MN: Na sua opinião, o que hoje é mais urgente para impulsionar os negócios liderados por mulheres negras: mais mentorias ou mais investimento financeiro direto?
Ana Paula: Se for para escolher entre os dois, eu acho que mais investimento direto porque, pensando de modo geral, as empreendedoras, a gente precisa o tempo todo se qualificar na questão financeira, mas tem muitas empreendedores que estão prontas para liderar e para gerir grandes investimentos. Então acho que mais financiamento direto dos órgãos públicos e privados, além do apoio da sociedade civil, também da credibilidade. Eu tenho certeza que o acesso ao dinheiro faria com que a gente acertasse melhor e errasse com mais segurança porque empreender também precisa ser sobre a possibilidade de errar. Porque quando a gente fala sobre investimento, a gente está falando sobre riscos e riscos ele precisa ser considerado, inclusive com uma margem de erros e mulheres negras não têm essa possibilidade de acertar. Acertar com grana, com o dinheiro em mãos, muito menos de errar.

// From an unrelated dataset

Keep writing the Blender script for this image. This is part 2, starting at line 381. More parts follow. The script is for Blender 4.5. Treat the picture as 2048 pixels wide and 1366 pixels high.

MN: Como o empreendedorismo influenciou na sua carreira?
Ana Paula: O que eu aprendi como empreendedora contribuiu muito para esse segundo empreendimento de comunicação. E também nessas muitas facetas, nesses muitos braços que eu tinha ter no Ateliê Xongani, um deles era comunicação. E aí eu pude desenvolver a comunicação para abrir essa segunda empresa. Então a minha trajetória de empreendedorismo influenciou totalmente na minha trajetória como comunicadora, além do que eu falei na pergunta anterior que o meu primeiro empreendimento financiou o meu segundo empreendimento. Isso é uma coisa que me orgulha muito. Então o Ateliê Xongani deu o espaço de autonomia para a Ana Paula Xongani, não só a grana, mas tempo e estrutura. Isso é muito fundamental. Isso é muito bonito. O que a gente pretende como projeto de futuro, um projeto de autonomia onde a gente pode sustentar e investir nos nossos próprios projetos sonhos e acreditar neles.